Reglement " Aanvullende belasting op de personenbelasting" - vernieuwing

DE RAAD,
Gelet op de nieuwe gemeentewet, artikel 117 ;
Gelet op het Wetboek van de inkomstenbelastingen 1992 en meer bepaald de artikelen 465 tot 468;
Gezien het verslag aan het College ;
BESLIST:
ENIG ARTIKEL
Er wordt voor het dienstjaar 2019, een aanvullende belasting op de personenbelasting gevestigd ten laste van de rijksinwoners die belastbaar zijn in de gemeente op 1 januari van het jaar, dat zijn naam geeft aan dat dienstjaar.
De belasting wordt vastgesteld op 6 % van de berekeningsbasis vastgelegd overeenkomstig de artikelen 466 en 466bis van het Wetboek van de inkomstenbelastingen van 1992, zoals gesteld in artikel 468 van het Wetboek van de inkomstenbelastingen 1992.
Huidige beraadslaging zal in tweevoud overgemaakt worden aan de Heer Minister van het Brusselse Hoofdstedelijk Gewest belast met de lokale besturen.
 
 

Mevrouw Vanessa Rigodanzo (PS) geeft toelichting bij de reden waarom zij zich onthoudt bij de stemming:

De Parti Socialiste onthoudt zich bij de stemming over de vaststelling van de aanvullende personenbelasting op 6 % en stelt vast dat andere Brusselse gemeenten een lager tarief hebben dan Oudergem .

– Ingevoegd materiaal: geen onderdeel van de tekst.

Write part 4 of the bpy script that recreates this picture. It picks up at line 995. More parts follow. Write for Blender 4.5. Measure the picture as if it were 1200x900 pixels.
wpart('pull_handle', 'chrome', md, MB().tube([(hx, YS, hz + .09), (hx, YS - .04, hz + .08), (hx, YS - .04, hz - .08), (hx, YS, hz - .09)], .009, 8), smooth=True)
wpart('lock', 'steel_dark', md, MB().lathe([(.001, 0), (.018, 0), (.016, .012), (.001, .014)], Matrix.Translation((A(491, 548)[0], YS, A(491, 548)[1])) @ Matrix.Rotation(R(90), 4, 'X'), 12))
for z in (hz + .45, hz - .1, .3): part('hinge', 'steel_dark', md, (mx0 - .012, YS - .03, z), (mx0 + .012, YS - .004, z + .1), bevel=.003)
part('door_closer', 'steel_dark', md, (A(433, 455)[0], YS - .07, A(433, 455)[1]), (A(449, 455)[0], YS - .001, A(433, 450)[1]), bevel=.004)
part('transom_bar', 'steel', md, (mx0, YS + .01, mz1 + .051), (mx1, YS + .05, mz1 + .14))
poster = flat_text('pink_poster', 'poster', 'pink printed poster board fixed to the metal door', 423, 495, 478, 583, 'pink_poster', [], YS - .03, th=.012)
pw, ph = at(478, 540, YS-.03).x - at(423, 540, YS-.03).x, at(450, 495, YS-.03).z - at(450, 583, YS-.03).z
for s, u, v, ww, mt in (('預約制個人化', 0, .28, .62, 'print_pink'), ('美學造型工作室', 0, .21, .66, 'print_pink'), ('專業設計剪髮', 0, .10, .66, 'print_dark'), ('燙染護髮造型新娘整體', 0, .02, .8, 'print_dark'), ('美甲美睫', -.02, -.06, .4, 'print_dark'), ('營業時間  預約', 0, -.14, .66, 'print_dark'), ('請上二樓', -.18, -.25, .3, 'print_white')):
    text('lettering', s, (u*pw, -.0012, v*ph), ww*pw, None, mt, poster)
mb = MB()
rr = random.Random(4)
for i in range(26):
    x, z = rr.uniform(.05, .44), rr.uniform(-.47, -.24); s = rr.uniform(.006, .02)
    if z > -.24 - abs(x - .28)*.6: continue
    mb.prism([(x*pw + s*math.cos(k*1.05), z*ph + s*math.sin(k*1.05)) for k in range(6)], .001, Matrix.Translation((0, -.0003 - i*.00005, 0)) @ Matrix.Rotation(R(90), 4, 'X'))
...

De Parti Socialiste zou graag zien dat de meerderheid het voorstel onderzoekt om dit percentage terug te brengen tot 5,7 % (aansluiting bij de gemeenten met het laagste tarief) en de lasten te verschuiven naar de onroerende voorheffing, waarbij tegelijkertijd een compenserende 'be home'-premie wordt ingevoerd voor de Brusselse eigenaars die hun woning zelf bewonen.  Op die manier zou de belastingdruk op de werknemers worden verminderd en verlegd naar eigenaars van meerdere woningen die niet in Oudergem wonen, naar het voorbeeld van het beleid dat door het Gewest wordt gevoerd en in bepaalde gemeenten, waaronder Schaarbeek, wordt versterkt.